ADH Staff WriterJune 6, 2024
2024.06.07 biden xi.jpg

U.S. President Joe Biden has made a strong statement regarding the sensitive issue of Taiwan, indicating that he is “not ruling out using U.S. military force” in response to a potential Chinese invasion of the democratic island.

In an interview with Time magazine published on Tuesday, Biden was asked if the United States would defend Taiwan in such a scenario. He noted a distinction between deploying ground troops versus using air and naval power but emphasized that the response would “depend on the circumstances.”
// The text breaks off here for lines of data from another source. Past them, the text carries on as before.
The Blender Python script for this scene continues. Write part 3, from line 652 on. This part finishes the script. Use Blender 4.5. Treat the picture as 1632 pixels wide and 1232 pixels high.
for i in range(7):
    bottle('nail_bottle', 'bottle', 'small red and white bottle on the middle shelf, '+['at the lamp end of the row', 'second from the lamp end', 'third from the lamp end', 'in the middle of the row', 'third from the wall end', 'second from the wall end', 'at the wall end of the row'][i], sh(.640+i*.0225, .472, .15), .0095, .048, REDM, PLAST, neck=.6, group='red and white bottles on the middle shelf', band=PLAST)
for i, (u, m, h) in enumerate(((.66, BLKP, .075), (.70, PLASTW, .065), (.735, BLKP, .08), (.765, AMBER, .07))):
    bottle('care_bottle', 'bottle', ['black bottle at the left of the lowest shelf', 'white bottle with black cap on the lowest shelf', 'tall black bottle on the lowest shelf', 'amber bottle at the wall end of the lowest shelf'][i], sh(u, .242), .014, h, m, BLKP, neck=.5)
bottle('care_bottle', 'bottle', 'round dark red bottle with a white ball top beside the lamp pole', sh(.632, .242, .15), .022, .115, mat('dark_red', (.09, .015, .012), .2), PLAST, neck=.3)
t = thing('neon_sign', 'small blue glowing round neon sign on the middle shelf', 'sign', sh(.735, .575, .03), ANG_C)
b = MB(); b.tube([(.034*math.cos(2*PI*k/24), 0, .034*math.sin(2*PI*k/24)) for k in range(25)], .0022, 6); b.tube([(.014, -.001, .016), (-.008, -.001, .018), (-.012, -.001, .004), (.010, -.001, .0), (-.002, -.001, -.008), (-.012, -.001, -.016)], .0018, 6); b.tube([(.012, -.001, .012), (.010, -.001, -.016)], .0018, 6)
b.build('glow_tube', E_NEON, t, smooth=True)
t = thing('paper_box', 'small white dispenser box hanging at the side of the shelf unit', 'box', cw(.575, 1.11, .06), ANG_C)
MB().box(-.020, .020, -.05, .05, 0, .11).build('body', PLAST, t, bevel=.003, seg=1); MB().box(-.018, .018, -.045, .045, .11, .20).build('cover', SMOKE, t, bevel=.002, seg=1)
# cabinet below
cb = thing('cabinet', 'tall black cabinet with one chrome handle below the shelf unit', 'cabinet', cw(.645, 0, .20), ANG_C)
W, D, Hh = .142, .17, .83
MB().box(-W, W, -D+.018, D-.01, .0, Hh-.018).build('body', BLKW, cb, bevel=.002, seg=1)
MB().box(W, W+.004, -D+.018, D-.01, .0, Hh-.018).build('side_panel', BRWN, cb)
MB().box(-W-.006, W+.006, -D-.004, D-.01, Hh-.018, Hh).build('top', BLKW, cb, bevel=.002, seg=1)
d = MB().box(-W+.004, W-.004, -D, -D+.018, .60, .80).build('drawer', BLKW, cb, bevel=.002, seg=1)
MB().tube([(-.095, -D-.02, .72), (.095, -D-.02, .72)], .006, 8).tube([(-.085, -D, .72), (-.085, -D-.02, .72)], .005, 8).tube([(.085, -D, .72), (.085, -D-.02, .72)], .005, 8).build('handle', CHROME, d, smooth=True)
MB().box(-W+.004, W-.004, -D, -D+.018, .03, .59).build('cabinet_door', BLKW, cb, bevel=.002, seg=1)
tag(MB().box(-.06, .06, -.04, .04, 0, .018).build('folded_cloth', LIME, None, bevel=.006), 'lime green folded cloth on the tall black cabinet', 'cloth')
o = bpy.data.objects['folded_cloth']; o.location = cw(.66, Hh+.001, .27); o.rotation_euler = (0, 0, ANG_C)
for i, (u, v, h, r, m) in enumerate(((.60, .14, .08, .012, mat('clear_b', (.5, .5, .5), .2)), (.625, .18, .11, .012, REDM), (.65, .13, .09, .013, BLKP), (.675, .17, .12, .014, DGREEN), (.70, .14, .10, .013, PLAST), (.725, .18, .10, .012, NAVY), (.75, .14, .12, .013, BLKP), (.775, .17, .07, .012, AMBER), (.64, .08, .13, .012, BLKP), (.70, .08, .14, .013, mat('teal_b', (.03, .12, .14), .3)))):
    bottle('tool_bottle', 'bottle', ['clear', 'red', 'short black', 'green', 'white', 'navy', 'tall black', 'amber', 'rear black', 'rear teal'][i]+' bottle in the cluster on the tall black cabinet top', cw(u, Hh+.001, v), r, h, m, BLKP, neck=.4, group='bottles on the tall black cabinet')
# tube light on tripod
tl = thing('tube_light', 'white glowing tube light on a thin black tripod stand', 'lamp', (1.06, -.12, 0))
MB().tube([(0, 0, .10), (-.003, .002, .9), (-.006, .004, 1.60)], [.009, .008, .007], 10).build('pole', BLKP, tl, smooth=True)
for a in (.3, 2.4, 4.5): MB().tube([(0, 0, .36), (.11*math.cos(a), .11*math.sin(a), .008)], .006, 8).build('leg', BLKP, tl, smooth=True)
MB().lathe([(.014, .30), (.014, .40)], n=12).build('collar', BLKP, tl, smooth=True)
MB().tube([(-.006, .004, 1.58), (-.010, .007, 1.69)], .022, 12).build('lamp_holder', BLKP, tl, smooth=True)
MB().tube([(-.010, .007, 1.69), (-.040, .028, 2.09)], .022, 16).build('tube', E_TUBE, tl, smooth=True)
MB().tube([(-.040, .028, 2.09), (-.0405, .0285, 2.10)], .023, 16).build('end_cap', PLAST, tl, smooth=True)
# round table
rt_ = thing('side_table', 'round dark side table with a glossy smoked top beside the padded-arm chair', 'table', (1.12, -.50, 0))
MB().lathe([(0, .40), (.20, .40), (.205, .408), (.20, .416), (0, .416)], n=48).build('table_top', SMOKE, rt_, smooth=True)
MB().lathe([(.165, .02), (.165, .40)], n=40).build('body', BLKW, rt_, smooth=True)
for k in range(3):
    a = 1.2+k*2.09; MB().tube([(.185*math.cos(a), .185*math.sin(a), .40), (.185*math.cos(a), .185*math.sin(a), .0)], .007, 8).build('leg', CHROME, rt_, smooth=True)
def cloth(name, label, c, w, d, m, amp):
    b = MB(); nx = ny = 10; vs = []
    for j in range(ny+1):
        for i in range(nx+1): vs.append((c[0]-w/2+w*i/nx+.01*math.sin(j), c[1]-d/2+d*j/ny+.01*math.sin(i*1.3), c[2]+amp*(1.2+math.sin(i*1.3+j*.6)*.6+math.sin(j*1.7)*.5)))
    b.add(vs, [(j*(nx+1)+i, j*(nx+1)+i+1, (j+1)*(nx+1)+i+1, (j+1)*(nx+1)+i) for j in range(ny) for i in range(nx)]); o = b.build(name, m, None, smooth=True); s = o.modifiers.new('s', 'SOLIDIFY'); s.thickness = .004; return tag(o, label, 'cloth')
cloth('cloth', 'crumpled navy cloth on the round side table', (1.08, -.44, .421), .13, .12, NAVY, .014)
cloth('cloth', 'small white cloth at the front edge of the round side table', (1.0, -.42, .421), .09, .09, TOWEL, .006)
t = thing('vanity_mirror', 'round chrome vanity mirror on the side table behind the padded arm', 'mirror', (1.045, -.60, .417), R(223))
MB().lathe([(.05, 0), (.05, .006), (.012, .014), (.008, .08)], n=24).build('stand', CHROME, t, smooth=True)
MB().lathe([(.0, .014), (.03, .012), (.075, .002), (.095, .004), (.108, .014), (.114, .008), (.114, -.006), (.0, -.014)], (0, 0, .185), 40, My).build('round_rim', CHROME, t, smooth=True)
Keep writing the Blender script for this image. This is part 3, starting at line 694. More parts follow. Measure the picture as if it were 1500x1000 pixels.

Biden reiterated that he has communicated to Chinese President Xi Jinping the long-standing U.S. policy of not endorsing Taiwanese independence. However, he made it clear that the U.S. would defend Taiwan if China unilaterally attempts to change the status quo.

Biden mentioned that the U.S. has been in consultation with its regional allies about this issue.

The Biden administration has reinforced alliances in Asia, particularly with Japan and the Philippines.

Japan has undergone significant changes in its security policy, and the Philippines has granted the U.S. military access to bases facing Taiwan. These bases, especially those in Japan’s Okinawa Prefecture, would be crucial in any defense of Taiwan, putting them in the target range of China’s missile arsenal.

Prominent Japanese officials, including Prime Minister Fumio Kishida, have stated that any emergency over Taiwan would also be a crisis for Japan, given the proximity of its far-flung island of Yonaguni to Taiwan.

Philippine President Ferdinand Marcos Jr. has expressed a similar view, noting the geographical proximity of the Philippines to Taiwan and the inevitability of involvement in any conflict.

Fears of a war over Taiwan have grown alongside China’s military power, with some U.S. military officers suggesting Beijing could be ready to invade Taiwan by 2027. This is not the first time Biden has seemingly deviated from the U.S. stance of “strategic ambiguity” regarding Taiwan, having previously broken with precedent on the issue. His latest comments come just days after China’s defense minister criticized the U.S. for causing friction over its support for Taiwan.